Africa Informal Consultations in Geneva
Africa Informal Consultations in Geneva
As a follow-up to the two-day ministerial meeting on the 1951 Convention, some 50 African government delegations, including 30 ministers, are holding a one-day informal meeting on the problem of protracted refugee situations in Africa and to find new ways of reinvigorating refugee protection in Africa. The meeting, which began at 10 a.m., is chaired by the Deputy Foreign Minister of Zambia, which is the current chair of the Organisation of African Unity (OAU). High Commissioner Ruud Lubbers is scheduled to address the daylong meeting.
Erika Feller, director of UNHCR's Department of International Protection, was scheduled to introduce discussions on a number of current challenges in Africa. These include the need to locate refugee camps at a safe distance from borders and the separation of armed elements from fleeing civilians at the outset of refugee outflows. We also expect to hear from African governments on their proposals for improving registration and the issuance of identity documents to refugees, as well as ways of achieving better international co-operation and burden-sharing for the large numbers of refugees in the region.
In the afternoon, participants will shift their attention to longstanding refugee situations across Africa, which hosts 3.6 million refugees - 30 per cent of the world total - and 9.5 million of the world's internally displaced persons. One goal is to secure the agreement of governments to emphasize self-reliance and empowerment of refugees in these protracted situations. This would involve integrating them into the development planning processes of the countries of asylum. For this, additional funding may be needed from donors, some of whom are attending today's meeting.

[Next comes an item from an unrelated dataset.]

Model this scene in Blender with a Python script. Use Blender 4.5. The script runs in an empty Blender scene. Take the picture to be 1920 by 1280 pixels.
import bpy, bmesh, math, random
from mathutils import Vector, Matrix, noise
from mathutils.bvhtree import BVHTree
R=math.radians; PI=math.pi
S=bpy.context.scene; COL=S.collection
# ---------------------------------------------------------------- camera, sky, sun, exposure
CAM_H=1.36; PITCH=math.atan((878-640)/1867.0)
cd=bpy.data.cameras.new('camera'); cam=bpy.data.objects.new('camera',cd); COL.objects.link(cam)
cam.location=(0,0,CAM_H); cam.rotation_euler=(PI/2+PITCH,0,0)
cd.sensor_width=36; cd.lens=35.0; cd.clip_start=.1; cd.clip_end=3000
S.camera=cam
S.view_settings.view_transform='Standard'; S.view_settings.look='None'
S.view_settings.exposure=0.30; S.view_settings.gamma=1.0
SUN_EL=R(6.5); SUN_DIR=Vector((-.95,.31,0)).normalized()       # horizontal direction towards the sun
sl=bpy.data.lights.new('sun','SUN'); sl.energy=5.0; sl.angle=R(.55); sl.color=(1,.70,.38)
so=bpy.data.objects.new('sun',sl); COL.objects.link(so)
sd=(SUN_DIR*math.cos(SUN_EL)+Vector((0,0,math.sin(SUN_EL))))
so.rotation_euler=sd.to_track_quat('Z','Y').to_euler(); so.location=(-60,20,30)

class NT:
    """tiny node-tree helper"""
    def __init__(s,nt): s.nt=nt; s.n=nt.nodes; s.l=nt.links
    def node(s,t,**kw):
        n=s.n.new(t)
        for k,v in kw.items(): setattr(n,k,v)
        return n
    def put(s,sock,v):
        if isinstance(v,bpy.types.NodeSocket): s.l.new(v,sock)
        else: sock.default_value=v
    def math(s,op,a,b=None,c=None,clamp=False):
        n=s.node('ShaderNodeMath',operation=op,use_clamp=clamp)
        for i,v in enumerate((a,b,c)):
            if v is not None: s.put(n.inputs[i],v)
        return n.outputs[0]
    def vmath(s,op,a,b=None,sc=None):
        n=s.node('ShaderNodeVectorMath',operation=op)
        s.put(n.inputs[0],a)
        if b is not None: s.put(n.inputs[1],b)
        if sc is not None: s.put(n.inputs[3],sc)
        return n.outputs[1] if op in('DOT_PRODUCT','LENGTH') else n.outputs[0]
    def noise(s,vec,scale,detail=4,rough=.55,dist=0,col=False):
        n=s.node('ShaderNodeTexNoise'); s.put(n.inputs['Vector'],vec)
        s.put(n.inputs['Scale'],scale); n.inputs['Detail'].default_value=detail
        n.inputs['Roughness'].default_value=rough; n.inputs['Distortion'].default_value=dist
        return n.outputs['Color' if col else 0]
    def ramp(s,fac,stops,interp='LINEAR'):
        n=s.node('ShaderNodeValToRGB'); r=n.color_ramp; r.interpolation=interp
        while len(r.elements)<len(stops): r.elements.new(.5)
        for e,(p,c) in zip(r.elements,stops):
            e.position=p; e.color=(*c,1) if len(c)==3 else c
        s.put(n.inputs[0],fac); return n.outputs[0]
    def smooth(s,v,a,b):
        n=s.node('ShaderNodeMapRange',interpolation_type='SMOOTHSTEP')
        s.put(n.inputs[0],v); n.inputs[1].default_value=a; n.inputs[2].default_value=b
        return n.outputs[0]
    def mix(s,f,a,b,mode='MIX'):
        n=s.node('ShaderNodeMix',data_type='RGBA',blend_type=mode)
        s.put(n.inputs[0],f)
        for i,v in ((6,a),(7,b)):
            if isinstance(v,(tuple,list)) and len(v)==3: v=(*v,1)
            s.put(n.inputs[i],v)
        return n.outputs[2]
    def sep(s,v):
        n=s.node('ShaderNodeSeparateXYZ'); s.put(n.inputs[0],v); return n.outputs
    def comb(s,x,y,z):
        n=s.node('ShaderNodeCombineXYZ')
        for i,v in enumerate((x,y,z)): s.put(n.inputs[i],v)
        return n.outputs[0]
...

There are several protracted refugee situations in Africa. The vast majority of refugees in the Horn of Africa, for example, have lived in exile for more than a decade. The civil war in the Sudan is in its 17th year. The first Somali refugees fled their country in 1988. Increased numbers of Eritrean refugees are now returning home from Sudan after more than 30 years of exile in some cases. The protracted conflicts in the Great Lakes region have prevented the return of hundreds of thousands of refugees from the region.